The Power of iPhone
Though Apple released data last week indicating iPhone sales may, at last, be slowing, one CEO recently explained why he thinks the smartphone has overturned our expectations of basically everything.
Harry West is the CEO of the global design and strategy firm Frog, which works with its clients “to anticipate (预料) the future”. In a conversation with The Huffington Post at the World Economic Forum in Davos, Switzerland, West credited Apple with transforming the way companies approach consumers and their own employees.
“Way back in the day,” West said, companies marketed their products as “military spec” and “industrial” to take advantage of the impression that these seemingly specialized products were of higher quality than consumer versions. In the 70s, 80s and 90s, this slowly gave way to the rise of “professional” products adapted to business and business people.

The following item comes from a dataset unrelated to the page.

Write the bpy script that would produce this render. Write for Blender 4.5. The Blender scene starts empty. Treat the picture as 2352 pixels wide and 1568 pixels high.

“That all changed after the coming of the iPhone in 2007,” he said. “Consumers began to use this amazing digital interface (界面), and they liked it. They used it in their personal life and at home, and when they went back to work, they encountered this terrible “professional” or “industrial”, or “enterprise” product, and they realized how old-fashioned and inconvenient it was. They demanded change.”
That massive shift foreshadowed the downfall of BlackBerry and the weakening of the power of IT departments-and it also forced companies to update the work experience of their employees, according to West.
“Companies need to hire millennials (千禧世代,一般指在1980年至2000年之间出生的人), and millennials refuse to work in these outdated, backward systems,” he said. “Not only is it uncomfortable, but it also indicates something wrong about the company. If your work experience is that old-fashioned, then what else is wrong in the company?”